OC3 155.52Mbps STS-3


OC12 622.08Mbps STS-12

What's a good way to remember OC carrier parameters?

OC1 is 51.85Mbps. All other OC numbers are mulitipliers of the OC1 standard. (OC12 = 12*51.85, e.g.)

What is DWDM?

Dense Wave Division Multiplexing. Uses multiple light colors one one fiber line, creating as many as 150 channels on one line, using the SONET standard.

What is Frame Relay?

A type of packet switching used originally on T1. Stable, error-tolerant.

What is ATM?

Asynchronous Transfer Mode. A type of packet switching capable of handling all types of data - voice, video, etc. 53 bytes long.


What is MPLS?

Multiprotocol Label Switching, designed for IP, capable of handling all data in IP format.

What are the important dial-up parameters?

56kbps, PPP (point-to-point protocol), requires a modem plus a phone number, username, and password supplied by the ISP.

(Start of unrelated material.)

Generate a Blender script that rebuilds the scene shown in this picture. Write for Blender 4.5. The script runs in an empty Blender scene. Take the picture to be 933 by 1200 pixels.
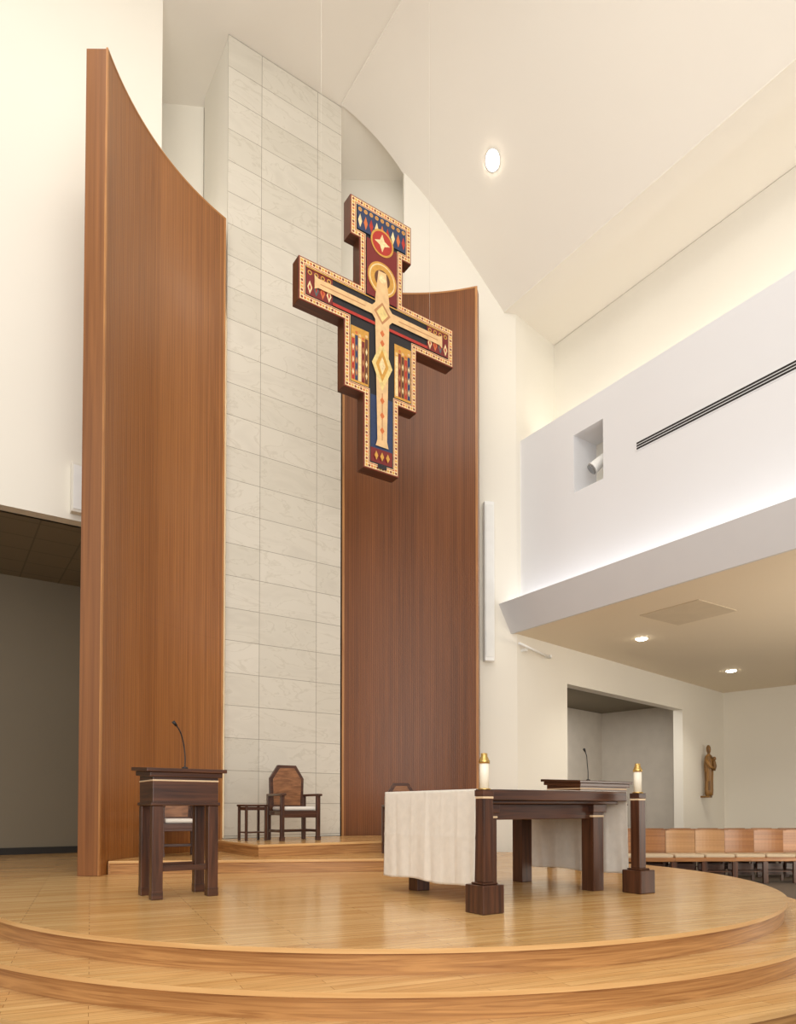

What are the important DSL parameters?

Digital Subscriber Line. Available as Synchronous (matching up/download) and Asynchronous (slower upload speed). Requires a modem with RJ11 and RJ45 jacks. Also requires DSL filter for analog telephones. Originally used PPPoE (PPP over Ethernet).

What are the important cable ISP parameters?

Requires a modem with coaxial RG6/F-type and RJ45 jacks. Normally didn't use PPPoE, and often required a cloned MAC address.

What are the important satellite ISP parameters?

Slower than DSL or cable. Requires a satellite dish and a modem. Modem has RG6/F-type (one for upload, one for download) and RJ45 jacks. Some latency involved with signal.

What wireless (cellular) signal types are important to CompTIA?

-HSPA, running at 1Mbps; or HSPA+, running at multiple Mbps, a.k.a. 3G.


-LTE, running at tens of Mbps, a.k.a. 4G.

What is the WiMax (cellular) standard?

802.16 (vs 802.11 for Wi-Fi)

What is ISDN?

Integrated Services Digital Network. Telephone number associated, running at 64 or 128kbps. Used a terminal adapter, and required ISDN phones.

What is BPL?

Broadband over Powerlines, using electrical supply lines to carry Ethernet.

What Remote Desktop technologies are important to CompTIA?

-TightVNC, using port 5900.


-Microsoft Remote Desktop, using RDP protocol and port 3389.